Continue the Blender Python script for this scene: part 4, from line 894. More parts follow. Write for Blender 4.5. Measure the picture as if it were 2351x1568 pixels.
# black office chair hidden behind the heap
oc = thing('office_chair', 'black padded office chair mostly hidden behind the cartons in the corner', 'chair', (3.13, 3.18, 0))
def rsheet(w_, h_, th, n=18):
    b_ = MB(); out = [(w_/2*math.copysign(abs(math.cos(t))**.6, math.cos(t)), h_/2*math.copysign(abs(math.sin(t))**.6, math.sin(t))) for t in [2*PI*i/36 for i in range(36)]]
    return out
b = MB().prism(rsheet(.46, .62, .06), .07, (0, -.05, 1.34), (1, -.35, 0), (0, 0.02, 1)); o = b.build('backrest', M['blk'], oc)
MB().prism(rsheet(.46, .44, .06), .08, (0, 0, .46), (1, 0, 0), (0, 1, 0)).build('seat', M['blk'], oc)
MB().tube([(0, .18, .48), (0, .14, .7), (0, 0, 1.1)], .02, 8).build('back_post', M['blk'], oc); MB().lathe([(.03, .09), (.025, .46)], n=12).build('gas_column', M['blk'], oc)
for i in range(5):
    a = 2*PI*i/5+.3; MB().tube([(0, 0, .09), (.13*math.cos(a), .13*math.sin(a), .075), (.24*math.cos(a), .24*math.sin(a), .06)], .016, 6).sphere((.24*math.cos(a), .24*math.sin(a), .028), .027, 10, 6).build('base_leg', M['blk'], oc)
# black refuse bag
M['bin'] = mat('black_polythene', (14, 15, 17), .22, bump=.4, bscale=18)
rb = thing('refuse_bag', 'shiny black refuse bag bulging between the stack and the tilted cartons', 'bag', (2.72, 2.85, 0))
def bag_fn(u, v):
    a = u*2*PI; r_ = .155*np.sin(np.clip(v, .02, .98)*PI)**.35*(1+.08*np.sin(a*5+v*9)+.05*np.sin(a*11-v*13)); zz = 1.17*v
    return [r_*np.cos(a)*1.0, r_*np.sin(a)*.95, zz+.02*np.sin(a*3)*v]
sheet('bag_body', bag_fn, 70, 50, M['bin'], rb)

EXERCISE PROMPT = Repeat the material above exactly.

FULL SOLUTION =
Continue the Blender Python script for this scene: part 4, from line 894. More parts follow. Write for Blender 4.5. Measure the picture as if it were 2351x1568 pixels.
# black office chair hidden behind the heap
oc = thing('office_chair', 'black padded office chair mostly hidden behind the cartons in the corner', 'chair', (3.13, 3.18, 0))
def rsheet(w_, h_, th, n=18):
    b_ = MB(); out = [(w_/2*math.copysign(abs(math.cos(t))**.6, math.cos(t)), h_/2*math.copysign(abs(math.sin(t))**.6, math.sin(t))) for t in [2*PI*i/36 for i in range(36)]]
    return out
b = MB().prism(rsheet(.46, .62, .06), .07, (0, -.05, 1.34), (1, -.35, 0), (0, 0.02, 1)); o = b.build('backrest', M['blk'], oc)
MB().prism(rsheet(.46, .44, .06), .08, (0, 0, .46), (1, 0, 0), (0, 1, 0)).build('seat', M['blk'], oc)
MB().tube([(0, .18, .48), (0, .14, .7), (0, 0, 1.1)], .02, 8).build('back_post', M['blk'], oc); MB().lathe([(.03, .09), (.025, .46)], n=12).build('gas_column', M['blk'], oc)
for i in range(5):
    a = 2*PI*i/5+.3; MB().tube([(0, 0, .09), (.13*math.cos(a), .13*math.sin(a), .075), (.24*math.cos(a), .24*math.sin(a), .06)], .016, 6).sphere((.24*math.cos(a), .24*math.sin(a), .028), .027, 10, 6).build('base_leg', M['blk'], oc)
# black refuse bag
M['bin'] = mat('black_polythene', (14, 15, 17), .22, bump=.4, bscale=18)
rb = thing('refuse_bag', 'shiny black refuse bag bulging between the stack and the tilted cartons', 'bag', (2.72, 2.85, 0))
def bag_fn(u, v):
    a = u*2*PI; r_ = .155*np.sin(np.clip(v, .02, .98)*PI)**.35*(1+.08*np.sin(a*5+v*9)+.05*np.sin(a*11-v*13)); zz = 1.17*v
    return [r_*np.cos(a)*1.0, r_*np.sin(a)*.95, zz+.02*np.sin(a*3)*v]
sheet('bag_body', bag_fn, 70, 50, M['bin'], rb)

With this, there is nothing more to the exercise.